K-pop label apologises over Nazi symbol a member of Purple Kiss wore

K-pop group Purple Kiss’ label issued an apology after group member Goeun (right) was spotted wearing what looked like Nazi insignia in a recent image, which was edited to remove the offending symbols and re-released.

South Korean music label RBW, to which K-pop girl group Purple Kiss belong, has issued an apology after a member of the group was seen wearing a Nazi symbol in a recently shared image.

In a series of promotional photos for the group's holiday season merchandise package, which featured members donning military-themed outfits, fans spotted member Goeun with a patch that looked similar to the Nazi eagle, swastika and all.

After fans alerted Goeun, the singer is understood to have apologised and to have had the label investigate, prompting RBW to issue a formal apology on November 23 through Purple Kiss' fan cafe, a fan blog of sorts popular in South Korea.

RBW took responsibility and apologised for overlooking the historical significance of the symbols Goeun wore, and offered an assurance that its staff would be more diligent in the future.

K-pop girl group Purple Kiss. PHOTO: RBW

The photos featuring Goeun with the patch were edited and re-uploaded. It is not known whether the holiday season merchandise will feature the original or altered images.

Purple Kiss debuted last year and released their most song, Zombie, in September.

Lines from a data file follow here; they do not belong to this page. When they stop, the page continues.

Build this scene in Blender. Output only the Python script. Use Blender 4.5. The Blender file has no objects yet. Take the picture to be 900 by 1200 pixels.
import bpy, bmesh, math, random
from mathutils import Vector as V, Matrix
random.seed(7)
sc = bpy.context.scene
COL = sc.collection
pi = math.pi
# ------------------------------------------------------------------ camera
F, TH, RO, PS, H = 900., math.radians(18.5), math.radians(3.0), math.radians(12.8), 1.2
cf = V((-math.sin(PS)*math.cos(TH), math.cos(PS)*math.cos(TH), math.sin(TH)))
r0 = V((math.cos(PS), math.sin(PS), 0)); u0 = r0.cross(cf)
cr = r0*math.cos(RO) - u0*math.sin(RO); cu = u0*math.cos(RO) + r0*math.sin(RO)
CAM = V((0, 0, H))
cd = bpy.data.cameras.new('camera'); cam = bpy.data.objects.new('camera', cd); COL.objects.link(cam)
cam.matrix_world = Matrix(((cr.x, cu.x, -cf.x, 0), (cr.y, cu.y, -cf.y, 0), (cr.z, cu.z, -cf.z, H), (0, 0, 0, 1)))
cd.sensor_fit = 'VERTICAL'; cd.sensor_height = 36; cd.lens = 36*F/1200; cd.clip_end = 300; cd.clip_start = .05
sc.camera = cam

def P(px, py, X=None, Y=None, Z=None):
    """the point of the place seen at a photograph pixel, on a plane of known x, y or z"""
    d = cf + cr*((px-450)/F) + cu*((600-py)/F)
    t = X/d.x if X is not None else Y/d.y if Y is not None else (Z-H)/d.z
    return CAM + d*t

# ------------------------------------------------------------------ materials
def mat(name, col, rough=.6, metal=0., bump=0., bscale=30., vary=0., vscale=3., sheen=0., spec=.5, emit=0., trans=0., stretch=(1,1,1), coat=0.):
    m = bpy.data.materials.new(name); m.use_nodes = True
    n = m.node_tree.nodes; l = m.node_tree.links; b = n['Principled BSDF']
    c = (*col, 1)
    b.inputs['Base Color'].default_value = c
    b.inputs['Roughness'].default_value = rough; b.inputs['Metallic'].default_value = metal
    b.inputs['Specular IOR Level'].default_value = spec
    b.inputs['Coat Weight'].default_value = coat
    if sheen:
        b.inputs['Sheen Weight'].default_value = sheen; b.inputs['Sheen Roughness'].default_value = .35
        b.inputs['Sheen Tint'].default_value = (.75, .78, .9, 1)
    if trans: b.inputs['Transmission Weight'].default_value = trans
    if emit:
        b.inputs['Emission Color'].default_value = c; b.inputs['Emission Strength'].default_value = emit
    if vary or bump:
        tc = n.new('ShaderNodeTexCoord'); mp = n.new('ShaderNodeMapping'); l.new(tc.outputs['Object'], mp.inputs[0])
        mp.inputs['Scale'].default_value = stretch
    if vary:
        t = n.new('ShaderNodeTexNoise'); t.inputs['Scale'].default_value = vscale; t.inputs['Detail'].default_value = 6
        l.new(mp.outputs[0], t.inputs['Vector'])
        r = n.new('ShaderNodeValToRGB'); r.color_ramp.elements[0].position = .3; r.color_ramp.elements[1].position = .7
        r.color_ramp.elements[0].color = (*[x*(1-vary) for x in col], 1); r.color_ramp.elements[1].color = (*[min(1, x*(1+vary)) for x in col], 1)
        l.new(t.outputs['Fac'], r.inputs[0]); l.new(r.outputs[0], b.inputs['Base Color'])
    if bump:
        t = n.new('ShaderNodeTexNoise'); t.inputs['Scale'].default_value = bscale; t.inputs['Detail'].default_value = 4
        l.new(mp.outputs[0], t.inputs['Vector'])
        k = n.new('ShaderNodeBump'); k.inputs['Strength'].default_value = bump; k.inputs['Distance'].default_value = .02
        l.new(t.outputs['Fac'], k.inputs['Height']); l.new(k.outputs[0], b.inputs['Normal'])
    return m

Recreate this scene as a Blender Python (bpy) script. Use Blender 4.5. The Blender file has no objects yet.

They are not the first K-pop group to be called out for inappropriate use of a variety of sensitive or religious symbols as Korean pop music becomes more popular in different music markets.

Last year, Blackpink edited a music video after they featured Hindu iconography in a way many viewers felt was disrespectful, and NCT U were called out for inappropriately featuring religiously significant Islamic content.

Earlier this year, before their sudden disbandment, a member of Gfriend was criticised for posing with a Nazi soldier mannequin at a German-themed establishment.